Time frames within this film are blurry and the undefined beginning and end work to its advantage because focus on the small events that transpire offer a necessary window into this relationship. Wang has structured his so-called “Non-Narrative” around the making of a final family meal for Korean New Year’s Eve. Food has been all important in the relationship he has with his mother. This is Chan-rae’s opportunity to show his respect and love by carefully recreating the family meal she made every New Year’s Eve.

As Chang-rae prepares the short ribs and accompanying dishes he is propelled into flashbacks of family dynamics, some of which are painful to remember. But it is an act of love, contrition, confession that reflects both the past and the future. Like so many families the bond is deep but scarred.

Justin Chon as Chan-rae is thoughtfully intense. He conveys character in both the way he wields a kitchen knife as well as his short, intense conversations with his mother.
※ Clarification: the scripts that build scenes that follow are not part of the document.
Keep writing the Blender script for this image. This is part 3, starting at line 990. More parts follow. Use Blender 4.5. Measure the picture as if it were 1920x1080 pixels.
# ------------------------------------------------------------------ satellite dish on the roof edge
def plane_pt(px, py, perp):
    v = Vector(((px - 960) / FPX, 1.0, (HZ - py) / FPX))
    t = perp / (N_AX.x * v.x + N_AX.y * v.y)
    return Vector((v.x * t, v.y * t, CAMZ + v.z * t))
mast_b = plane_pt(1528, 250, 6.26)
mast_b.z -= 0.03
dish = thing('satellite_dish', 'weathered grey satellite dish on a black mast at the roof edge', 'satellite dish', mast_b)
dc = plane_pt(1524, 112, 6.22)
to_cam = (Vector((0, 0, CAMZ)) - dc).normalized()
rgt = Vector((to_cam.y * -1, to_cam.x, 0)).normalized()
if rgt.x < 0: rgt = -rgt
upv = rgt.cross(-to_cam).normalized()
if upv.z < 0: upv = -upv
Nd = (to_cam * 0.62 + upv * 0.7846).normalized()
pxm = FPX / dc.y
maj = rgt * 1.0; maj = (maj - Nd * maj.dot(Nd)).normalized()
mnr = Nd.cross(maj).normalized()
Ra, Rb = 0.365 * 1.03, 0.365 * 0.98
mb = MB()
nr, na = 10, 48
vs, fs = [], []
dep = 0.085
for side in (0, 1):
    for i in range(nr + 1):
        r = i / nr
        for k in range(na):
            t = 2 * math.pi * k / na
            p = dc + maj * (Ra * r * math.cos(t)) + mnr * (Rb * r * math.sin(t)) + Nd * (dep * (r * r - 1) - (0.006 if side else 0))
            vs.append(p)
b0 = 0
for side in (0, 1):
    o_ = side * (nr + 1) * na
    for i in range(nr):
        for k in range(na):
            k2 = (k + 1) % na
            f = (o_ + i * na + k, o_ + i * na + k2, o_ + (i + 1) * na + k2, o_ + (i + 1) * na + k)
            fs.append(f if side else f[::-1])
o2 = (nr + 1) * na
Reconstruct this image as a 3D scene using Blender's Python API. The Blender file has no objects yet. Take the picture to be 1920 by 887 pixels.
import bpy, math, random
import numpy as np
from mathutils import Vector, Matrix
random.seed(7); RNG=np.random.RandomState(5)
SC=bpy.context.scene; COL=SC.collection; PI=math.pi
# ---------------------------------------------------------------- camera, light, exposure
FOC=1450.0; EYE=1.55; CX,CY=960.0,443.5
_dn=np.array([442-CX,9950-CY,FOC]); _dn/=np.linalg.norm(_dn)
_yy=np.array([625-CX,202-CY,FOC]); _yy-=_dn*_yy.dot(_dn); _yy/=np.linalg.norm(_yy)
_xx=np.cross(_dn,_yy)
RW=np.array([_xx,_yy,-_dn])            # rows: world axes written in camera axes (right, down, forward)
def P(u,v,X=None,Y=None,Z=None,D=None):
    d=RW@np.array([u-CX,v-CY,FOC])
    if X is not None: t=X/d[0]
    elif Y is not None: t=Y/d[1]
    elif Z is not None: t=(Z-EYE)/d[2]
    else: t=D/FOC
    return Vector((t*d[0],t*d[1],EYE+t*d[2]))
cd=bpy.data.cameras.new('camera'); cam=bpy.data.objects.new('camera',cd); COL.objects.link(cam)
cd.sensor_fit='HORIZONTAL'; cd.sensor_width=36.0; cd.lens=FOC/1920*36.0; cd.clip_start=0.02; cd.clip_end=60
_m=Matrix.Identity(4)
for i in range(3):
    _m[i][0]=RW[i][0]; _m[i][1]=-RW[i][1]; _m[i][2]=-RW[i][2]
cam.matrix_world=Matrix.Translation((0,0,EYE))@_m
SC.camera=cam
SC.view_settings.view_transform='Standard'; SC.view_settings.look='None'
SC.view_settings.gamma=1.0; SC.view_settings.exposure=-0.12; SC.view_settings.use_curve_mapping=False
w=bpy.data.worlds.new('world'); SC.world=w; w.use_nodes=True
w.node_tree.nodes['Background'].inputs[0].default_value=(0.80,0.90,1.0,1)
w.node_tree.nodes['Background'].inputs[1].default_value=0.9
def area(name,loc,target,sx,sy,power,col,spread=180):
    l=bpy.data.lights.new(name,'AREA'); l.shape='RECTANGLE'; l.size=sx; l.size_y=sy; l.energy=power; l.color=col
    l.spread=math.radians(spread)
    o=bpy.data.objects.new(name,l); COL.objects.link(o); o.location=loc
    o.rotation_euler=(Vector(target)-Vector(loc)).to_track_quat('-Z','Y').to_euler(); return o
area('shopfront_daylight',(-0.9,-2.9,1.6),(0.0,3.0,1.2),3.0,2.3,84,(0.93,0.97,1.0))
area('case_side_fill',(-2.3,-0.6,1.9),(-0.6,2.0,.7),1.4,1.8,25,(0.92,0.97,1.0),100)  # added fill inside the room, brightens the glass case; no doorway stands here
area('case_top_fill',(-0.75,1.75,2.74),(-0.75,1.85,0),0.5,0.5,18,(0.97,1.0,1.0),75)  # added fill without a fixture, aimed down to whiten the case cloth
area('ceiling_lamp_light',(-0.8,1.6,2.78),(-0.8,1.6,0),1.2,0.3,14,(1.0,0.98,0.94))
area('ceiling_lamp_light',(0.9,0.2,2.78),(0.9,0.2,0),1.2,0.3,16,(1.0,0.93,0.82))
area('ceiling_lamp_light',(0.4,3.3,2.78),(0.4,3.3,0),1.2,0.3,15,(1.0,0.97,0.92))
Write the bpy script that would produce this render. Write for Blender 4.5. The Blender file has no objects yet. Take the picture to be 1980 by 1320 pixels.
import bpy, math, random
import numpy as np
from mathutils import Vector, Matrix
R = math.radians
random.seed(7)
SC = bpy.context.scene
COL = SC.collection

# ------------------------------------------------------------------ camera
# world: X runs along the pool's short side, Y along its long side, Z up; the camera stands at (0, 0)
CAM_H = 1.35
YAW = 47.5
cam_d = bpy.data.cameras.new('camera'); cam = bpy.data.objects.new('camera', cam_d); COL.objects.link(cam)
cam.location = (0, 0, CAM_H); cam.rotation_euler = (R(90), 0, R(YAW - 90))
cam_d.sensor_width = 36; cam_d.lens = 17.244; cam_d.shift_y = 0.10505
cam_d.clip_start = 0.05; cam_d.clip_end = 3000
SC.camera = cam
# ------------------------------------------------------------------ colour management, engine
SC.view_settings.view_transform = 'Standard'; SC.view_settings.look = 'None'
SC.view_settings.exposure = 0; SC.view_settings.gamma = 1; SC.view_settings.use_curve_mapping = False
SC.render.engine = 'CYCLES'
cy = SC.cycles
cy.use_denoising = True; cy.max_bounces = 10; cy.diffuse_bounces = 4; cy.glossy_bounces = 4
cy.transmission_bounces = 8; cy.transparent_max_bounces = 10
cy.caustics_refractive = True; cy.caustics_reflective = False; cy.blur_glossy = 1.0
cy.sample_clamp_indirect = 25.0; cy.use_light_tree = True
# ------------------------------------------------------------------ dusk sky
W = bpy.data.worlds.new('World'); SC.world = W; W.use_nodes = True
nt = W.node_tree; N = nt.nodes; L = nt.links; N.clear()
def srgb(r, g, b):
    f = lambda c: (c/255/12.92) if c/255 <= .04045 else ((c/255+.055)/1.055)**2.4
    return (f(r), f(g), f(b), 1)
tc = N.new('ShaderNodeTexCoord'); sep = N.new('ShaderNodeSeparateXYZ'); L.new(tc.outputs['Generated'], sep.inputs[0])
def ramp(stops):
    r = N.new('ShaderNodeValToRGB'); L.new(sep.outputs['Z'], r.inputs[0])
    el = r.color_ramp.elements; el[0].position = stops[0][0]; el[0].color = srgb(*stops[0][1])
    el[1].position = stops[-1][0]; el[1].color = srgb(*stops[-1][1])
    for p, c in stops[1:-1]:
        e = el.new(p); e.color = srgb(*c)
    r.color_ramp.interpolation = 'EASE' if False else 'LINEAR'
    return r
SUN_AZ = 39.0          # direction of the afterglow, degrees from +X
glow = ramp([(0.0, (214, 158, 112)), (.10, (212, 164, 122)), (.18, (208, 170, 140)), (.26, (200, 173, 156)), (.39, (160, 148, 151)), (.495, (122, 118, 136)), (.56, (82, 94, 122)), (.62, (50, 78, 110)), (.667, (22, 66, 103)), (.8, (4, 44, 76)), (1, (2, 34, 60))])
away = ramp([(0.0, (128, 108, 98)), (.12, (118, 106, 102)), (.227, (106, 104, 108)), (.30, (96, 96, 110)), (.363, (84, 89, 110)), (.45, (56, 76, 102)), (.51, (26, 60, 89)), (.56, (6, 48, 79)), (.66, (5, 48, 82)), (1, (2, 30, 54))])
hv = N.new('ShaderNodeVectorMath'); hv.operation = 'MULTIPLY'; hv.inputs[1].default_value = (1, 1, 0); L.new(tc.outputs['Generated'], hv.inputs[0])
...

Jackie Chung as his mother is serenely intense, something that sounds like a contradiction in terms but only heightens the depth of her control over her son. Her face conveys all the compromises she has made in life, none of which were greater than pushing her son to leave home at an early age to pursue a possible life-changing path.

Chang-rae Lee, both the author of the essay and the subject of the film, has had an outstanding career as both a writer and an academic at Stanford. Wang, in perfect sync with Lee, has intertwined flashbacks in such a way that they deepen the understanding of Chang-rae and focus the audience on what is and has been important to the character. This, however, comes at a price as there is no action to propel the story forward. Some, unaccustomed to the use of silence as a narrative technique will find this to be a painfully slow film, akin to watching grass grow. This is both a legitimate criticism and a test of the need to slow down and appreciate the little things. Some will appreciate the pace as thoughtful; others not so much. It’s still worth your while to spend 90 minutes contemplating the complexity of family relationships.

Opening Friday October 23 at the Laemmle Theatres as part of their Virtual presentations.